Sgt. Derek Frank of the Iowa City police partook in the two-day training, in which an instructor hid in a building in downtown Iowa City. Frank said the group of officers was called to locate the instructor with the equipment, which at longest took 22 minutes.

“We would establish how long they have been gone, determine their direction of travel, and we would go to the area to use the receiver and try to find a receiver to the signal,” he said.

Without the equipment, finding someone may take hours, Frank said.

He said those who wish to sign up for the program receive a thick bracelet that is difficult to remove.

Frank said descriptors such as the color of clothing or physical features are not very effective in populated areas such as in downtown.

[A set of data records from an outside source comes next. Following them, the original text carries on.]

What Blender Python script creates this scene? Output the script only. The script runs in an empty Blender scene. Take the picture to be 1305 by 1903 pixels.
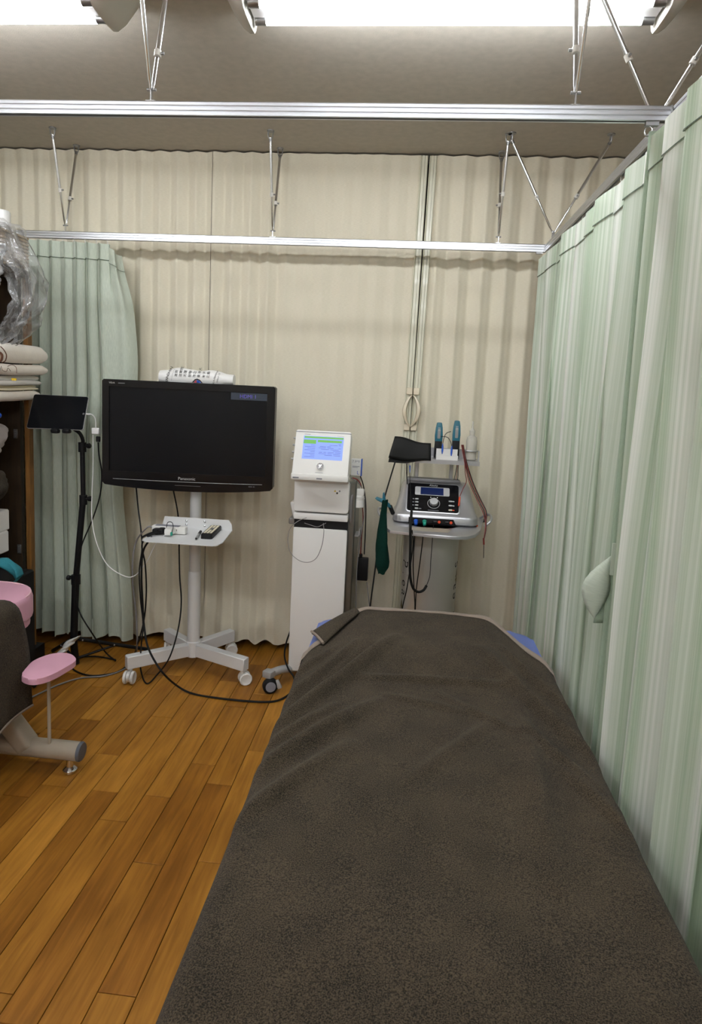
import bpy, bmesh, math, random
from math import sin, cos, pi, radians, atan2, sqrt, exp
from mathutils import Vector as V, Matrix, Euler, noise

random.seed(7)
SC = bpy.context.scene
COL = SC.collection

# ------------------------------------------------------------------ camera, world, exposure
YAW, PITCH, ROLL, FPX = -8.60743978e-02, -1.24712722e-01, 4.71768771e-02, 1196.3
CX, CY, CAMZ = 652.5, 870.0, 1.45
_f = V((sin(YAW) * cos(PITCH), cos(YAW) * cos(PITCH), sin(PITCH)))
_r0 = V((cos(YAW), -sin(YAW), 0))
_u0 = _r0.cross(_f)
_r = _r0 * cos(ROLL) + _u0 * sin(ROLL)
_u = -_r0 * sin(ROLL) + _u0 * cos(ROLL)
cam_data = bpy.data.cameras.new('camera')
cam = bpy.data.objects.new('camera', cam_data)
COL.objects.link(cam)
cam.matrix_world = Matrix(((_r.x, _u.x, -_f.x, 0), (_r.y, _u.y, -_f.y, 0), (_r.z, _u.z, -_f.z, CAMZ), (0, 0, 0, 1)))
cam_data.sensor_fit = 'VERTICAL'
cam_data.sensor_height = 36.0
cam_data.lens = FPX / 1903.0 * 36.0
cam_data.shift_y = -(951.5 - CY) / 1903.0
cam_data.clip_start = 0.02
SC.camera = cam

world = bpy.data.worlds.new('world')
SC.world = world
world.use_nodes = True
world.node_tree.nodes['Background'].inputs[0].default_value = (0.9, 0.95, 1.0, 1)
world.node_tree.nodes['Background'].inputs[1].default_value = 0.05
SC.view_settings.view_transform = 'Standard'
SC.view_settings.look = 'None'
SC.view_settings.gamma = 1.0
SC.view_settings.use_curve_mapping = False
SC.view_settings.exposure = 0.57
TUBE_STRENGTH = 38.0
SC.cycles.max_bounces = 8
SC.cycles.diffuse_bounces = 5
SC.cycles.transparent_max_bounces = 16
SC.cycles.sample_clamp_indirect = 6.0


def ray(px, py):
    return _f + _r * ((px - CX) / FPX) - _u * ((py - CY) / FPX)


def at(px, py, y):            # the point of the depth plane y seen along a photo direction
    d = ray(px, py)
    return V((0, 0, CAMZ)) + d * (y / d.y)


def atz(px, py, z):
    d = ray(px, py)
    return V((0, 0, CAMZ)) + d * ((z - CAMZ) / d.z)


def atx(px, py, x):
    d = ray(px, py)
    return V((0, 0, CAMZ)) + d * (x / d.x)


# ------------------------------------------------------------------ materials
def lin(c):
    return tuple((x / 255 / 12.92) if x / 255 <= 0.04045 else ((x / 255 + 0.055) / 1.055) ** 2.4 for x in c)


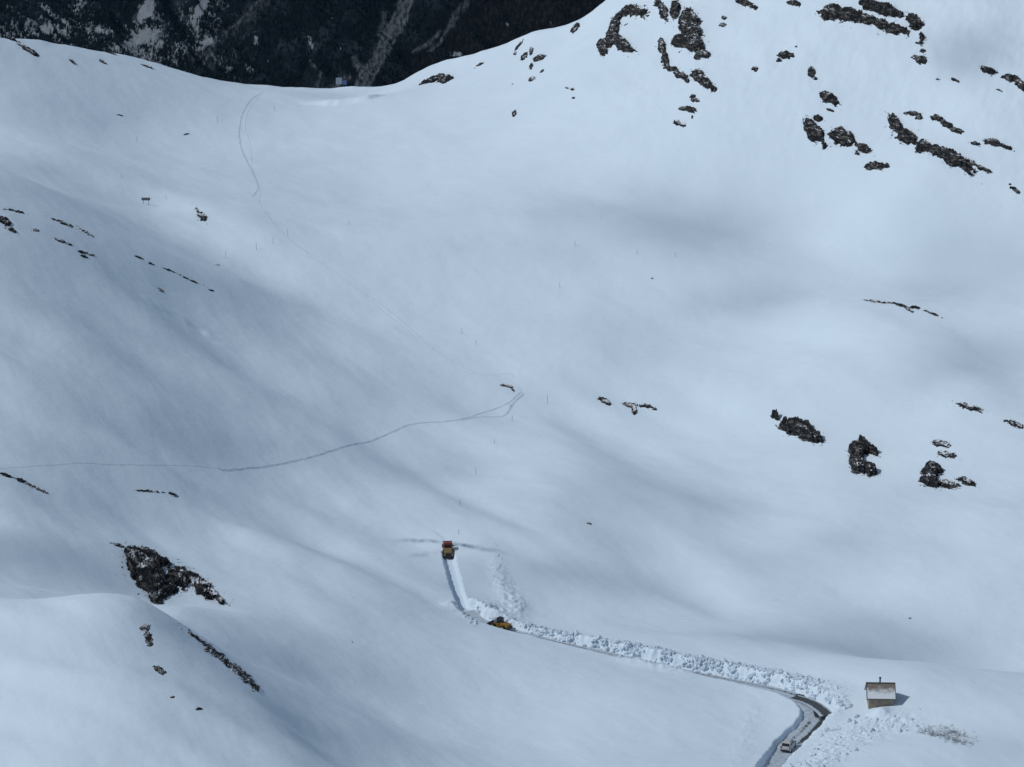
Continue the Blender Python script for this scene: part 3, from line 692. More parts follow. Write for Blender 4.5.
G_CRAG = "dark rocks on the upper right slope"
ROCKS = [
 # the crags on the shoulder near the skyline
 ("slanting dark crag cut off by the top edge, right of the wooded valley", [(631,15,21,6,48),(616,10,8,9,20),(612,22,9,13,25)], dict(dip=50)),
 ("ragged crag with three toes just below the slanting dark crag", [(619,42,14,8,35),(612,36,6,6,0),(627,48,8,4,20)], dict(dip=35)),
 ("small upright rock standing left of the ragged three toed crag", [(602,47,6,9,-8)], {}),
 ("narrow upright rock at the top edge between two larger crags", [(663,11,5,11,-12),(658,2,4,4,0)], {}),
 ("largest stepped crag of the shoulder, forking towards the top edge", [(678,9,6,10,10),(688,22,12,15,15),(687,43,14,11,15),(676,40,6,7,0),(692,33,9,12,0)], dict(dip=20)),
 ("small dark rock touching the right foot of the stepped crag", [(703,54,8,5,10),(697,57,4,4,0)], {}),
 ("tall thin rock rib left of the stepped crag", [(663,46,5,10,-5),(665,60,4,9,-5),(669,69,7,3,0)], {}),
 ("short slanting rock below the thin rib", [(680,75,8,5,30),(686,81,3,3,0)], {}),
 ("broken dark rock leaning right beneath the stepped crag", [(698,74,8,8,30),(704,81,8,6,40),(710,88,5,4,30)], dict(dip=45)),
 ("little pair of stones below the broken leaning rock", [(693,96,3,2.5,0),(695,100,5,2.2,10)], {}),
 ("flat lens shaped rock below the little pair of stones", [(688,109,9,3.4,12)], {}),
 ("small two humped rock lowest in the column under the stepped crag", [(677,122,4,4,20),(682,125,3.5,2.5,0),(692,117,1.5,1.8,0)], {}),
 ("thin rock sliver nearest the skyline in the left cluster", [(519,45,6,1.8,-32),(515,51,1.5,2,0)], {}),
 ("two joined dark stones in the middle of the left cluster", [(524,54,4.2,4.2,0),(531,53,2.6,4.4,0)], {}),
 ("wedge shaped rock at the right of the left cluster", [(539,58,7.5,4,25)], {}),
 ("upright pebble under the two joined stones", [(531,66,2.4,4,0)], {}),
 ("round pebble below the wedge shaped rock", [(542,71,2.4,2.6,0)], {}),
 ("lowest rock of the left cluster, a slanted tooth", [(532,79,3.8,5,-25)], {}),
 ("lone dark tooth on open snow below the left cluster", [(514,113,3,3.6,20)], {}),
 ("tiny dark pebble above the lone dark tooth", [(512.5,84,1.2,1.2,0)], {}),
 ("pair of tiny stones right of the left cluster", [(567,88,2.4,1.6,20),(572,89,2,1.8,-20)], {}),
 ("faint chip of rock just under the pair of tiny stones", [(573.5,98,1.8,1.2,0)], dict(mat='rock_snowy')),
 ("rock on the skyline where the snow ridge meets the wooded valley", [(575,28,5.5,5.5,20)], {}),
 ("rock on the skyline beside the slanting dark crag", [(595,11,5.5,5,0),(591,4,5,3,0)], {}),
 # right of the shoulder
 ("small dark blob on the snow right of the stepped crag", [(755,69,4,3.6,0)], {}),
 ("two small stones in a line below the top edge, right of the stepped crag", [(724,17,2.6,2,0),(722,25,3.6,2.4,0)], {}),
 ("flat slab at the top edge midway to the largest right hand crag", [(744,2,9,3.6,18),(752,9,5,2.4,40)], {}),
 ("dark stump at the top edge just left of the largest right hand crag", [(794,3,7,3.6,15)], {}),
 ("largest right hand crag, long and black along the top edge", [(836,9,14,10,15),(850,14,16,8,10),(880,8,22,7,22),(872,22,18,5,20),(892,32,12,5,10),(909,24,10,7,40),(911,40,4,6,0)], dict(dip=25, gap=.8, amp=4.5)),
 ("stone under the right tip of the largest right hand crag", [(920,60,7,5,25),(923,50,3,2.2,0),(914,56,3,2,0)], {}),
 ("dark rock with snow wedge, left of the round boulder on the right slope", [(785,55,8,5.5,0),(779,61,3,2.5,0),(797,47,2,1.2,0)], {}),
 ("round boulder on the right slope", [(812,72,5,6,0),(815,79,2,1.4,0)], {}),
 ("leaning rock below the round boulder", [(828,97,8.5,6.5,35),(834,103,4,3,20)], {}),
 ("pebbles under the leaning rock", [(830,110,4,1.6,20)], {}),
 ("dark curved rock at the left of the striped outcrop row", [(814,131,8.5,15,-28),(822,147,4,4,0),(819,117,3.6,2.6,0)], dict(dip=50)),
 ("striped thin ledges full of snow beside the dark curved rock", [(843,138,14,9,25),(860,150,8,5,30),(842,130,8,3,20),(853,155,3,2,0)], dict(mat='rock_snowy', gap=.75, dip=24, amp=3)),
 ("lens shaped black boulder at the foot of the striped ledges", [(876,166,11,5,4)], dict(gap=.15)),
 ("long black rock rib slanting down to a point", [(903,121,6,11,-25),(912,134,10,9,40),(925,147,10,8,20),(944,158,24,8,33)], dict(dip=34, gap=.6)),
 ("thin snowy ledges above the long black rib", [(912,114,8,3,10),(916,119,4,2.5,0),(893,118,3,2,25)], dict(mat='rock_snowy', gap=.6)),
 ("bent dark rib above and right of the long black rib", [(940,117,7,4,25),(947,125,7,4.5,45),(954,132,7,3.4,25)], dict(dip=40)),
 ("comb like striped rock near the right edge", [(993,142,9,4.6,20),(1003,147,8,2.2,18),(977,142,4,2.2,20)], dict(mat='rock', gap=.6, dip=20)),
 ("thin black streak of rock pointing down right", [(972,161,7,2.8,45),(982,169,8,3,32)], dict(gap=.2)),
 ("twin humped rock at the right edge near the top", [(991,68,9,3.6,22),(1010,78,8,4.5,15),(1021,89,10,6,45)], dict(dip=35)),
 ("small sliver between the upper crag and the right edge", [(955,81,5,1.8,42),(939,78,1.6,1,0)], {}),
 ("small rock at the right edge below the comb like rock", [(1015,190,6,2.6,42),(1011,184,1.8,1.4,0)], {}),
 ("chip of stone under the twin humped rock", [(999,90,3,1,30)], {}),
 # middle right
 ("line of black specks along the rounded snow hump", [(905,304,5,2.4,20),(917,307,5,2,10),(930,313,9,1.3,28)], dict(gap=.5)),
 ("thin line of rock chips left along the rounded snow hump", [(880,302,14,1.5,12),(890,306,6,1.5,30),(899,312,5,2,30)], dict(gap=.6, mat='rock_snowy')),
 ("dark block with sloping snow dusted top, leftmost of three mid slope rocks", [(793,427,13,7.5,22),(806,436,13,8,32),(779,415,5,2.4,20),(800,424,12,4,25)], dict(dip=30, gap=.22, amp=6)),
 ("upright jagged rock, middle of three mid slope rocks", [(858,452,9,10,20),(855,463,8,10,10),(862,470,9,7,20),(866,445,6,8,-10),(872,450,8,2.5,30)], dict(dip=35, gap=.42, amp=6)),
 ("layered rock with a low ledge to its right, rightmost of three mid slope rocks", [(930,474,9,11,20),(936,468,9,5,20),(928,483,9,6,10)], dict(dip=22, gap=.4, amp=5)),
 ("low comb of snowy ledges right of the layered rock", [(966,482,10,4,28),(948,484,10,5,10)], dict(mat='rock_snowy', gap=.75, dip=25, amp=2.5)),
 ("grey gravelly patch above the layered rock", [(943,443,9,5,15),(945,455,9,4,15)], dict(mat='rock_snowy', gap=.9, amp=1.2)),
 ("grey gravelly streak left of the right edge rock", [(970,407,13,4.2,24)], dict(mat='rock_snowy', gap=.9, amp=1.2, dip=25)),
 ("flat rock cut by the right edge at mid height", [(1015,424,10,3.2,28)], dict(gap=.35)),
 ("small slanted stone, left of two specks in mid bowl", [(605,401,8,3.4,30)], {}),
 ("small branching rock, right of two specks in mid bowl", [(630,405,8,3.6,8),(634,410,3.4,5,0),(646,406,10,1.8,12),(654,409,3,1.4,0)], dict(gap=.45)),
 ("little dark ledge beside the bend of the ski track", [(504,385,4,1.6,0),(509,386,4.5,1.8,20),(513,390,3,.9,50)], dict(gap=.2)),
 # left side
 ("great dark boulder with snow dusted top above the near knoll", [(139,563,19,13,42),(154,573,26,14,38),(162,585,17,9,42),(150,557,22,8,28),(180,577,14,6,32),(172,584,10,6,20)], dict(dip=36, gap=.3, amp=4.5, rag=.36, mat='rock_mid')),
 ("long thin ledge trailing right from the great boulder", [(198,582,32,6.5,32),(218,593,20,4.5,32),(186,576,16,7,25)], dict(mat='rock', dip=33, gap=.5, amp=3)),
 ("short line of chips left above the great boulder", [(118,545,8,1.6,18)], dict(gap=.4)),
 ("long snow streaked ledge down the flank of the knoll", [(192,624,16,1.8,48),(215,650,24,3.0,50),(238,677,24,4.4,50),(252,697,14,3.6,52)], dict(dip=38, gap=.75, amp=1.5, mat='rock_snowy')),
 ("brown gravel patch on the crest of the knoll", [(144,628,5,7,-20),(149,638,4,7,-20),(152,644,4,4,0)], dict(mat='rock', gap=1.6, amp=.5, dip=20)),
 ("small dark stone below the gravel patch on the knoll", [(160,670,8,3,32)], {}),
 ("tiny stone on the knoll, left of the last two", [(173,697,2.4,1.6,0)], {}),
 ("tiny stone on the knoll, right of the last two", [(199,709,3.4,1.8,0)], {}),
 ("line of dark chips at the left edge above the knoll", [(6,475,8,1.8,20),(20,480,5,2.4,20),(34,486,14,1.5,24)], dict(gap=.8, amp=1.2)),
 ("faint line of chips on open snow right of the left edge chips", [(150,491,16,1.0,4),(172,493,5,1.6,25)], dict(gap=.6, mat='rock_snowy')),
 ("dark slab at the left edge on the spur", [(5,221,8,4,40),(14,230,5,1.8,30)], {}),
 ("small flat stone right of the slab on the spur", [(60,240,6,2,25),(68,243,4,1.3,20),(37,230,3.4,1.6,15)], {}),
 ("group of little ledges in the middle of the spur", [(82,252,5,1.8,10),(85,257,4,1.6,20),(90,254,2,1.5,0)], {}),
 ("long line of rock chips along the crest of the spur", [(20,211,12,1.3,15),(62,222,13,1.7,20),(84,230,8,1.1,30)], dict(gap=.9, amp=1.0, mat='rock_snowy')),
 ("single stone low on the spur", [(161,290,3.4,1.8,35)], {}),
 ("pair of chips on the lower crest of the spur", [(140,258,5,1.0,15),(152,264,2.2,1.3,20),(170,270,8,.8,20)], dict(gap=.8, amp=.8)),
 ("trail of tiny chips fading out along the spur crest", [(192,281,12,.8,22),(211,290,2.4,1.0,20)], dict(gap=.9, amp=.7, mat='rock_snowy')),
 ("lens shaped black rock alone in the upper bowl", [(204,216,7,3.4,33),(197,211,8,1.0,38)], dict(gap=.1)),
 ("pebble under the lens shaped rock of the upper bowl", [(202,220,1.8,1,0)], {}),
 ("thin speck left of the foot path in the upper bowl", [(218,265,2.2,.8,0)], dict(gap=.3, mat='rock_snowy')),
 ("sliver of rock at mid upper bowl", [(120,115,3.4,1.1,15)], dict(mat='rock_snowy', gap=.3)),
 ("fleck of stone above the lens shaped rock", [(187,134,3,1,-10)], dict(gap=.3)),
 ("rock fringe on the skyline at the far left", [(30,48,12,3,15),(10,40,8,2,10)], dict(gap=.5)),
 ("dark chip below the skyline fringe", [(73,62,5,2.2,30)], dict(gap=.25)),
 ("second dark chip further right below the skyline", [(103,62,5,2.2,20)], dict(gap=.25)),
 ("rock edge on the skyline left of the saddle", [(176,63,10,2.2,12),(188,70,6,2.2,30)], dict(gap=.4)),
 ("dark rock at the skyline just left of the saddle", [(251,80,6,2.4,15),(262,82,8,2,25)], dict(gap=.3)),
 ("small rock ledge on the skyline above the bowl's left", [(148,60,7,1.6,10),(110,54,8,1.4,10),(82,48,5,1.4,0)], dict(gap=.4)),
 ("two part dark rock on the skyline right of the information boards", [(434,77,13,5.5,18),(446,87,8,6,25),(425,74,6,3,0)], dict(dip=30, gap=.35)),
 ("dark chip between the two part rock and the left cluster", [(480,64,4.5,1.8,10)], {}),
 ("little stone on the open snow left of the hut meadow's scrub", [(920,709.5,1.4,1.2,0)], {}),
 ("dark speck on the snow above the hut meadow", [(910,618,1.3,1.1,0)], {}),
 ("dark speck on snow below the mid slope bowl", [(589,523,2.6,1.3,20)], {}),
 ("dark speck in the shaded hollow of the mid bowl", [(652,278,1.5,1.5,0)], {}),
 ("dark fleck on the snow below the boulder's long ledge", [(352,642,1.2,1.2,0)], {}),
]
for i, (lab, parts, kw) in enumerate(ROCKS):
    outcrop(lab, parts, seed=(i * 37) % 900, **kw)

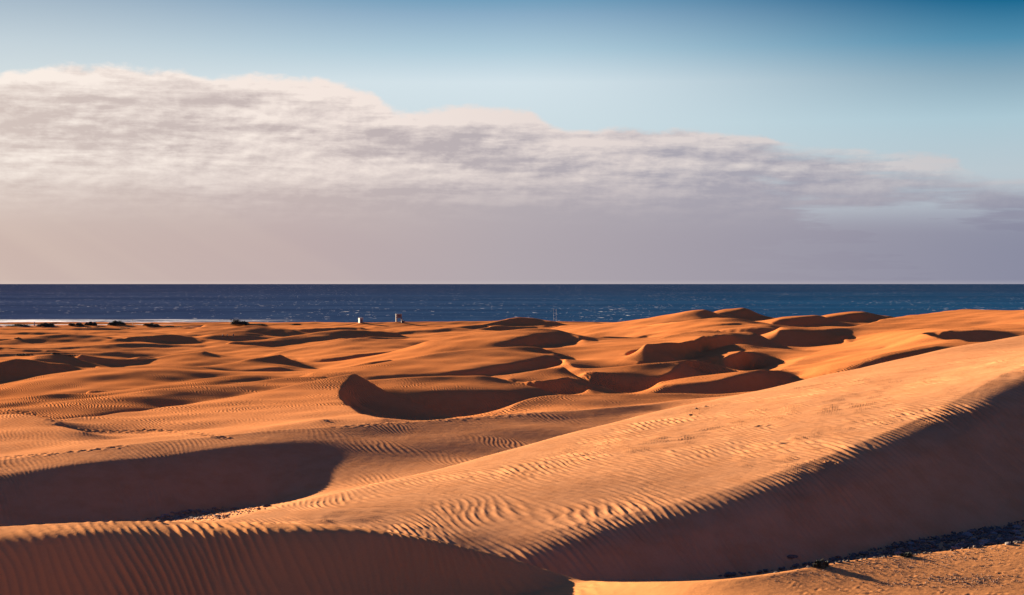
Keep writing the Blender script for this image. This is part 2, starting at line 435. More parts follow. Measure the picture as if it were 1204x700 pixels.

“You have to deal with lots of foot traffic and buildings [when searching]. We learned to rely on the equipment more,” Frank said.

The program comes from a federal grant in which the police have received a one-time $12,000 grant. Sgt. Doug Hart, an administrator responsible for the grant, said hiring the instructor for the program cost $1,500, and $4,500 has been spent on transmitters, bracelets, and receivers for the searches.

The remaining approximately $6,000 will be used to pay for replacement bracelets and transmitters, Hart said.

“Our intent is to offer it to public at no charge,” he noted. “When it runs out, we can see what options are out there.”

In addition to learning how to use the equipment, officers are trained to address behavioral and communication challenges specific to people with cognitive conditions, which is a skill critical to gaining the missing person’s trust and facilitating a safe escort home, according to a press release from the police.

The department also held a community presentation on the system May 6 in City Hall’s Harvat Hall.

Frank said that when a person is missing for over 24 hours, there is a 50 percent chance they will not survive. The program demonstrates an average find-time of 30 minutes compared to a nine-hour average for a standard search and rescue mission.